*INFORMATION PROVIDED*:
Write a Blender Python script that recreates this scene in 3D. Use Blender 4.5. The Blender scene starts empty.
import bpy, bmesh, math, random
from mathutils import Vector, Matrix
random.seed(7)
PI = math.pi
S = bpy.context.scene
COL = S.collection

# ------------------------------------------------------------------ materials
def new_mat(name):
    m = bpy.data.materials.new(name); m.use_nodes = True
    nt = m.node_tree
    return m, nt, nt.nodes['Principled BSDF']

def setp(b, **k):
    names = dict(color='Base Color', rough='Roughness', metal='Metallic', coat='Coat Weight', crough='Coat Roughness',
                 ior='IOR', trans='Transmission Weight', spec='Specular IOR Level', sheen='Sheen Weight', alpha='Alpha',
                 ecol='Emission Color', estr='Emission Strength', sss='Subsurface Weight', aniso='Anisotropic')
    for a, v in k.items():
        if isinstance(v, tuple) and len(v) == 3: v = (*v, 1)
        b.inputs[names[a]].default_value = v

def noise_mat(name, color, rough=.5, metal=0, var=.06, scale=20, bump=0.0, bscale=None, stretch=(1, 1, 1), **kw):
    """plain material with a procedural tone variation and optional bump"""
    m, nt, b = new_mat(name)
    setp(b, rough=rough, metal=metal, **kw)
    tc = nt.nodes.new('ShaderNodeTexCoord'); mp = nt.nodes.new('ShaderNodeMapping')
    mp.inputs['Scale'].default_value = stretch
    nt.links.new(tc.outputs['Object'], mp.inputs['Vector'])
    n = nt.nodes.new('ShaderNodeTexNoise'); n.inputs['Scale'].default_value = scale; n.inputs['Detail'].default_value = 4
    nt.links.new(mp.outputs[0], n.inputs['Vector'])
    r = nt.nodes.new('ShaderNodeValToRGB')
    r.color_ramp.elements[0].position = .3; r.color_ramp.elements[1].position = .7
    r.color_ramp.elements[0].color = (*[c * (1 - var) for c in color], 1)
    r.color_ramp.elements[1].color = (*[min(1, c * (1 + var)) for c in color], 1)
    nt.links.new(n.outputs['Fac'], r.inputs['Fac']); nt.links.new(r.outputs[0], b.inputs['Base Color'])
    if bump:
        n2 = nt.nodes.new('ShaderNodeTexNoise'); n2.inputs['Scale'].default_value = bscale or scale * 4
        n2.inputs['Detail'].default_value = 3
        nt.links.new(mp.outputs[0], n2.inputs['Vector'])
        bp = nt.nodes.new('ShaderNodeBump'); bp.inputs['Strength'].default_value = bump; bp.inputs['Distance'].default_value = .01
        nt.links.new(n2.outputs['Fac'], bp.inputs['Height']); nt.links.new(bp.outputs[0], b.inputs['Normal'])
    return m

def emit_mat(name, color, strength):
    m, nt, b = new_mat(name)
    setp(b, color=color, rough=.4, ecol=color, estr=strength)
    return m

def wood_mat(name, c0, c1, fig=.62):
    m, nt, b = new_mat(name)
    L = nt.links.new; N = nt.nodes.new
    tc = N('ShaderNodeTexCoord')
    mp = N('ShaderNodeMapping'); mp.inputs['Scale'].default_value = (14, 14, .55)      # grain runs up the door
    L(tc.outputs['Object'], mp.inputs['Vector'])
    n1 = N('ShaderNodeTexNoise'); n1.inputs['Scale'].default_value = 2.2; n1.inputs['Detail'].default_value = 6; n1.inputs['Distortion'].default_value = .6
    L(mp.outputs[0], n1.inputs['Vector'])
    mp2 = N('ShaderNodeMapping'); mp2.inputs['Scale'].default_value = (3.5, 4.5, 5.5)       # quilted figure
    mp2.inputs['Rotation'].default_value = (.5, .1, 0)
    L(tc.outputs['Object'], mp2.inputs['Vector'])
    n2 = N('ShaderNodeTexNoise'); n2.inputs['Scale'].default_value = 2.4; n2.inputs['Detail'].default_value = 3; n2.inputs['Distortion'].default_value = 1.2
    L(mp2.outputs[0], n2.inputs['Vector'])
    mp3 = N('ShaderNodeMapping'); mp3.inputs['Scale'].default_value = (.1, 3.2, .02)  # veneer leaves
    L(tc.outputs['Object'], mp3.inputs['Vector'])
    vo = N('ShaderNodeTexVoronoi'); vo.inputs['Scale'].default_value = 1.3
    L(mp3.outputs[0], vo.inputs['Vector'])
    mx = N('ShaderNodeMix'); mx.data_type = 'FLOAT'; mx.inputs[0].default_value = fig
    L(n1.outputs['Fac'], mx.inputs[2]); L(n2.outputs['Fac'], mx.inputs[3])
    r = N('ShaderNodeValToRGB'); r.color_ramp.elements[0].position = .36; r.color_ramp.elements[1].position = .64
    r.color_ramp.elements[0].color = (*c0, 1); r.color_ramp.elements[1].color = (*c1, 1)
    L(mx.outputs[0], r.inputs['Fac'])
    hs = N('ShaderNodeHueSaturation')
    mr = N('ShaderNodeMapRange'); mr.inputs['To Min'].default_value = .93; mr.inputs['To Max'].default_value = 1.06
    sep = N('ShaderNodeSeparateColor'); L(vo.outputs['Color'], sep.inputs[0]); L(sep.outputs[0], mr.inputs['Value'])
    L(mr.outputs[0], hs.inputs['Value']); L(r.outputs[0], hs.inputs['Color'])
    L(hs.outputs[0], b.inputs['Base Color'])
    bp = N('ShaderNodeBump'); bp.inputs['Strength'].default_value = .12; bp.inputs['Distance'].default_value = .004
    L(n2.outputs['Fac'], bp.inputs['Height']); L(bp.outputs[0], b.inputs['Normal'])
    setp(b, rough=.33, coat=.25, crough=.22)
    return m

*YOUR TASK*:
Restate the data above word for word, please.

*ANSWER FOR THIS EXERCISE*:
Write a Blender Python script that recreates this scene in 3D. Use Blender 4.5. The Blender scene starts empty.
import bpy, bmesh, math, random
from mathutils import Vector, Matrix
random.seed(7)
PI = math.pi
S = bpy.context.scene
COL = S.collection

# ------------------------------------------------------------------ materials
def new_mat(name):
    m = bpy.data.materials.new(name); m.use_nodes = True
    nt = m.node_tree
    return m, nt, nt.nodes['Principled BSDF']

def setp(b, **k):
    names = dict(color='Base Color', rough='Roughness', metal='Metallic', coat='Coat Weight', crough='Coat Roughness',
                 ior='IOR', trans='Transmission Weight', spec='Specular IOR Level', sheen='Sheen Weight', alpha='Alpha',
                 ecol='Emission Color', estr='Emission Strength', sss='Subsurface Weight', aniso='Anisotropic')
    for a, v in k.items():
        if isinstance(v, tuple) and len(v) == 3: v = (*v, 1)
        b.inputs[names[a]].default_value = v

def noise_mat(name, color, rough=.5, metal=0, var=.06, scale=20, bump=0.0, bscale=None, stretch=(1, 1, 1), **kw):
    """plain material with a procedural tone variation and optional bump"""
    m, nt, b = new_mat(name)
    setp(b, rough=rough, metal=metal, **kw)
    tc = nt.nodes.new('ShaderNodeTexCoord'); mp = nt.nodes.new('ShaderNodeMapping')
    mp.inputs['Scale'].default_value = stretch
    nt.links.new(tc.outputs['Object'], mp.inputs['Vector'])
    n = nt.nodes.new('ShaderNodeTexNoise'); n.inputs['Scale'].default_value = scale; n.inputs['Detail'].default_value = 4
    nt.links.new(mp.outputs[0], n.inputs['Vector'])
    r = nt.nodes.new('ShaderNodeValToRGB')
    r.color_ramp.elements[0].position = .3; r.color_ramp.elements[1].position = .7
    r.color_ramp.elements[0].color = (*[c * (1 - var) for c in color], 1)
    r.color_ramp.elements[1].color = (*[min(1, c * (1 + var)) for c in color], 1)
    nt.links.new(n.outputs['Fac'], r.inputs['Fac']); nt.links.new(r.outputs[0], b.inputs['Base Color'])
    if bump:
        n2 = nt.nodes.new('ShaderNodeTexNoise'); n2.inputs['Scale'].default_value = bscale or scale * 4
        n2.inputs['Detail'].default_value = 3
        nt.links.new(mp.outputs[0], n2.inputs['Vector'])
        bp = nt.nodes.new('ShaderNodeBump'); bp.inputs['Strength'].default_value = bump; bp.inputs['Distance'].default_value = .01
        nt.links.new(n2.outputs['Fac'], bp.inputs['Height']); nt.links.new(bp.outputs[0], b.inputs['Normal'])
    return m

def emit_mat(name, color, strength):
    m, nt, b = new_mat(name)
    setp(b, color=color, rough=.4, ecol=color, estr=strength)
    return m

def wood_mat(name, c0, c1, fig=.62):
    m, nt, b = new_mat(name)
    L = nt.links.new; N = nt.nodes.new
    tc = N('ShaderNodeTexCoord')
    mp = N('ShaderNodeMapping'); mp.inputs['Scale'].default_value = (14, 14, .55)      # grain runs up the door
    L(tc.outputs['Object'], mp.inputs['Vector'])
    n1 = N('ShaderNodeTexNoise'); n1.inputs['Scale'].default_value = 2.2; n1.inputs['Detail'].default_value = 6; n1.inputs['Distortion'].default_value = .6
    L(mp.outputs[0], n1.inputs['Vector'])
    mp2 = N('ShaderNodeMapping'); mp2.inputs['Scale'].default_value = (3.5, 4.5, 5.5)       # quilted figure
    mp2.inputs['Rotation'].default_value = (.5, .1, 0)
    L(tc.outputs['Object'], mp2.inputs['Vector'])
    n2 = N('ShaderNodeTexNoise'); n2.inputs['Scale'].default_value = 2.4; n2.inputs['Detail'].default_value = 3; n2.inputs['Distortion'].default_value = 1.2
    L(mp2.outputs[0], n2.inputs['Vector'])
    mp3 = N('ShaderNodeMapping'); mp3.inputs['Scale'].default_value = (.1, 3.2, .02)  # veneer leaves
    L(tc.outputs['Object'], mp3.inputs['Vector'])
    vo = N('ShaderNodeTexVoronoi'); vo.inputs['Scale'].default_value = 1.3
    L(mp3.outputs[0], vo.inputs['Vector'])
    mx = N('ShaderNodeMix'); mx.data_type = 'FLOAT'; mx.inputs[0].default_value = fig
    L(n1.outputs['Fac'], mx.inputs[2]); L(n2.outputs['Fac'], mx.inputs[3])
    r = N('ShaderNodeValToRGB'); r.color_ramp.elements[0].position = .36; r.color_ramp.elements[1].position = .64
    r.color_ramp.elements[0].color = (*c0, 1); r.color_ramp.elements[1].color = (*c1, 1)
    L(mx.outputs[0], r.inputs['Fac'])
    hs = N('ShaderNodeHueSaturation')
    mr = N('ShaderNodeMapRange'); mr.inputs['To Min'].default_value = .93; mr.inputs['To Max'].default_value = 1.06
    sep = N('ShaderNodeSeparateColor'); L(vo.outputs['Color'], sep.inputs[0]); L(sep.outputs[0], mr.inputs['Value'])
    L(mr.outputs[0], hs.inputs['Value']); L(r.outputs[0], hs.inputs['Color'])
    L(hs.outputs[0], b.inputs['Base Color'])
    bp = N('ShaderNodeBump'); bp.inputs['Strength'].default_value = .12; bp.inputs['Distance'].default_value = .004
    L(n2.outputs['Fac'], bp.inputs['Height']); L(bp.outputs[0], b.inputs['Normal'])
    setp(b, rough=.33, coat=.25, crough=.22)
    return m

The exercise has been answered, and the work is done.